With encouragement from assistant principal Ellen Towne, who has years of experience with the Responsive Classroom approach, Wells signed up for a one-day Responsive Classroom workshop. The training was part of a broader districtwide initiative to strengthen classroom practices and create more consistent, connected learning environments across schools—an effort that would continue into the summer of 2025, when educators from across the district, including seven from Kennebunk Elementary, attended the three-day training.
Wells took the workshop during the school year, unsure how it would fit into everything she was already managing. “Here’s another curriculum, another whole thing I have to learn. It’s going to take so much time,” she remembers thinking.

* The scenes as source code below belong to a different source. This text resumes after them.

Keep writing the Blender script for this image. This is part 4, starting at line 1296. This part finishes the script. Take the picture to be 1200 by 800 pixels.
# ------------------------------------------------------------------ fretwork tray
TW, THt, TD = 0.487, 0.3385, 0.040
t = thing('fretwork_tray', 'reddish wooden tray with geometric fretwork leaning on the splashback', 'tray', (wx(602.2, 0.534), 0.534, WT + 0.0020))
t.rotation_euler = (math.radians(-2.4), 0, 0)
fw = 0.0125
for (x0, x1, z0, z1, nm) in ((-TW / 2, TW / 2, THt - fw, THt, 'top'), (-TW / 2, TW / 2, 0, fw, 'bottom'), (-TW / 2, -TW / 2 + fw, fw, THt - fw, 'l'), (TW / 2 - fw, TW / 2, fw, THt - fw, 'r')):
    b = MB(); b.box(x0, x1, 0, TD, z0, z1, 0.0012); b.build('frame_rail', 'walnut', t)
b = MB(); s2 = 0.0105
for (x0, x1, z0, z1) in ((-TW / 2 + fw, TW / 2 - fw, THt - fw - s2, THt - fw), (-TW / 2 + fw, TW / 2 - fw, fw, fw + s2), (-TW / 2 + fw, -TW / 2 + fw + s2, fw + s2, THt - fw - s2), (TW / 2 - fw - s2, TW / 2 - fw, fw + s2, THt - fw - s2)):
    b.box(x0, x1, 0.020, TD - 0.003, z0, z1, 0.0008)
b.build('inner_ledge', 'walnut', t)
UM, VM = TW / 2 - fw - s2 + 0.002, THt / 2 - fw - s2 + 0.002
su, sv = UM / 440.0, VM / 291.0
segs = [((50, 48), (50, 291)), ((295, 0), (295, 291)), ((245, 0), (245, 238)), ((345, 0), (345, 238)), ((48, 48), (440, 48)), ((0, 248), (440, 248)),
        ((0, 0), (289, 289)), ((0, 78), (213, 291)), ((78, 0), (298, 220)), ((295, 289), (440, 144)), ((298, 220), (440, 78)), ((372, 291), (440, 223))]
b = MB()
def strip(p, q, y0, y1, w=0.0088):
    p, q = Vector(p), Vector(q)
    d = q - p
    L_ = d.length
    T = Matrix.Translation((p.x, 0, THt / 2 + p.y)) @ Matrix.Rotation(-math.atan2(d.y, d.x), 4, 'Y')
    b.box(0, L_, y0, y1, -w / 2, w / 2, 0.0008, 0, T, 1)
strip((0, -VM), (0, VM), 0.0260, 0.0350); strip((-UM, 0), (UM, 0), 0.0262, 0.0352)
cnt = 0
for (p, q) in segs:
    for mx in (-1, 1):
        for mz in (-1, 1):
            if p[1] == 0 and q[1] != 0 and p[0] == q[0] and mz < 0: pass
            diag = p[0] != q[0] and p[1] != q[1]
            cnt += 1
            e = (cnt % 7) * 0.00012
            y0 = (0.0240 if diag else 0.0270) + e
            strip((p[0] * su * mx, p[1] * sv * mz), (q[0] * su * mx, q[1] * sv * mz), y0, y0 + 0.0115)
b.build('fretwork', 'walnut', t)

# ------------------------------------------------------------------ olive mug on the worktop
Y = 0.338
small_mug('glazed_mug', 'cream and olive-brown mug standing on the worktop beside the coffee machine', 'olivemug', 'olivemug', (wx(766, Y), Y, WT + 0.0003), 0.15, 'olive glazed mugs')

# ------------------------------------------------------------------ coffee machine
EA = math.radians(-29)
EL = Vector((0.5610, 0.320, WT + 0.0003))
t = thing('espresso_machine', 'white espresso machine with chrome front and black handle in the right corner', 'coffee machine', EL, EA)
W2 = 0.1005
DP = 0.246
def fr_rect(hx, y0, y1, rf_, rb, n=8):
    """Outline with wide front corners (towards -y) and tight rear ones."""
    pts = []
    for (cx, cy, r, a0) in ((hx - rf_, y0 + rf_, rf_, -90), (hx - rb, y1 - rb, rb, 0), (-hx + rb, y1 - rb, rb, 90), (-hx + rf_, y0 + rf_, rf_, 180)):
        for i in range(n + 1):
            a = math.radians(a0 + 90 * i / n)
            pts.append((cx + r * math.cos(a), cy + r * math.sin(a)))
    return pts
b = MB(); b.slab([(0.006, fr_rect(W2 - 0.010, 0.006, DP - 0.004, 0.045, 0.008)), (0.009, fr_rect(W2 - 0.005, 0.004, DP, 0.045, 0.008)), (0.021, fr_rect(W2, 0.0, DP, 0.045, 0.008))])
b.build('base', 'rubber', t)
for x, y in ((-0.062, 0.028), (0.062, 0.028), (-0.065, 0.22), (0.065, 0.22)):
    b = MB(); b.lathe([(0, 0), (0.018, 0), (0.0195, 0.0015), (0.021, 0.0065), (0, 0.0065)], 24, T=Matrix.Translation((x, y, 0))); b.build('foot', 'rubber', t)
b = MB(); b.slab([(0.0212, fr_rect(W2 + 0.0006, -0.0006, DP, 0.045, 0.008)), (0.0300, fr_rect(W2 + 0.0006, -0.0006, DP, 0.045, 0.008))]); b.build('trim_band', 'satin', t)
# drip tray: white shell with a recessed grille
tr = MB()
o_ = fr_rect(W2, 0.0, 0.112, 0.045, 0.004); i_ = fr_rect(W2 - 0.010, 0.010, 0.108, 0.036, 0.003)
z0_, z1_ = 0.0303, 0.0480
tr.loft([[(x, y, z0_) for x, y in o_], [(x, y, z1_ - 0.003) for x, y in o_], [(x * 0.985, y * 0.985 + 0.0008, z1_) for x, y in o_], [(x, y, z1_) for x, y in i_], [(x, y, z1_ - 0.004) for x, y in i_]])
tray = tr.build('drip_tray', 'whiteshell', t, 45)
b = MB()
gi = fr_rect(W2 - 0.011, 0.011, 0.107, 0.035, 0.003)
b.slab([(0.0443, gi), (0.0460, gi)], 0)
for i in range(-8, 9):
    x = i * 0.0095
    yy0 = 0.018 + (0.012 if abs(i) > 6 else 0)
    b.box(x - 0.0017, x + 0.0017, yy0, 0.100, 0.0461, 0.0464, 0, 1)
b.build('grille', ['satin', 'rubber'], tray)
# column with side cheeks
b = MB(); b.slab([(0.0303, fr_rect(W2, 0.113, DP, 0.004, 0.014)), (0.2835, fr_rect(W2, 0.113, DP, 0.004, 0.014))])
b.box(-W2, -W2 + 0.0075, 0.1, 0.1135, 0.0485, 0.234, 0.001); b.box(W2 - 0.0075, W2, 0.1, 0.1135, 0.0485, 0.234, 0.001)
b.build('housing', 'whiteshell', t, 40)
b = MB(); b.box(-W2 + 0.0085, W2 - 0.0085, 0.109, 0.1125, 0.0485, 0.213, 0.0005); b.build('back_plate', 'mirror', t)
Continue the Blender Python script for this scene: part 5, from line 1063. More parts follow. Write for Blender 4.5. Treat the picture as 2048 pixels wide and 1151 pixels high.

Instead, the impact was immediate. “It made me slow down,” she recalls. Rather than reacting in the moment, she began approaching classroom management more intentionally, focusing on clear expectations, consistent routines, and small, manageable shifts in her practice. That mindset carried into the summer, when she attended the three-day course with colleagues from across the district. By then, she was ready to build on what she had started, going deeper into the practices and refining how she used them. “Honestly, I am a different teacher than I was last year—100%.”
One of the most impactful changes in Wells’ classroom came from rethinking Morning Meeting. The previous year, it had felt rushed and overly focused on academic tasks, leaving little time for students to connect. “I would always leave the sharing to the end if I had time—and I would never have time,” she explains.
After learning more about the structure and purpose of Morning Meeting, she shifted her focus to building community through greetings, sharing, and group activities. She also became more intentional about how she introduced those activities, starting with lower-risk participation and gradually building from there. The difference has been clear. “I noticed this year that behavior has gone down so much because they feel connected to each other, they feel heard, they feel seen,” Wells notes. As that sense of safety grew, so did students’ willingness to participate. “They also feel comfortable. They feel like they can take risks.”
Wells also introduced a take-a-break space to help students learn how to manage their emotions. From the beginning, she was intentional about showing students how to use it, modeling and providing opportunities to practice so they understood its purpose. “It’s not a punishment,” Wells explains. Instead, the message is: “take a break because your body needs to be regulated.”
At the start of the year, students needed guidance in using the space, but over time, they began to internalize the process. According to Wells, “They now know when they’re ready to come back.” As students grew more aware of their needs, some even began to recognize when they needed a break and ask for it on their own, showing a growing sense of independence and self-regulation.
Another important shift came through Wells’ use of positive teacher language. At first, the range of strategies felt like a lot to take in, so she focused on one change at a time. That approach helped her language feel more natural and allowed her to be more intentional in the moment.
One of the most impactful shifts was becoming more direct when addressing behavior. “I learned that I need to tell them what to do, not point to what other people are doing,” she shares. This clarity helped reduce confusion, made expectations more predictable, and allowed her to respond earlier, before small issues became larger disruptions.
As these practices became part of her daily routine, Wells began to notice a shift—not just in student behavior, but in the overall feel of her classroom. What once felt reactive became more consistent and manageable, with more time for teaching and connection. As she puts it, “the magic of Responsive Classroom is that it creates more time in your day. It actually gave me more time.”
That time has allowed her to focus more on relationships. Through daily routines like Morning Meeting, students have gotten to know one another in deeper ways, building trust and a shared sense of community. “They are a very cohesive group,” Wells observes.
Those relationships also make it easier to navigate challenges. With a strong foundation of trust, students are more responsive to redirection and more invested in the classroom community. As assistant principal Ellen Towne explains, this balance is a key outcome of the Responsive Classroom approach: it allows teachers to be “in charge of the classroom in a way that is loving and nurturing.”
For Wells, that shift has been transformative. “I have the joy back in teaching again,” she says. “I never leave school feeling defeated.”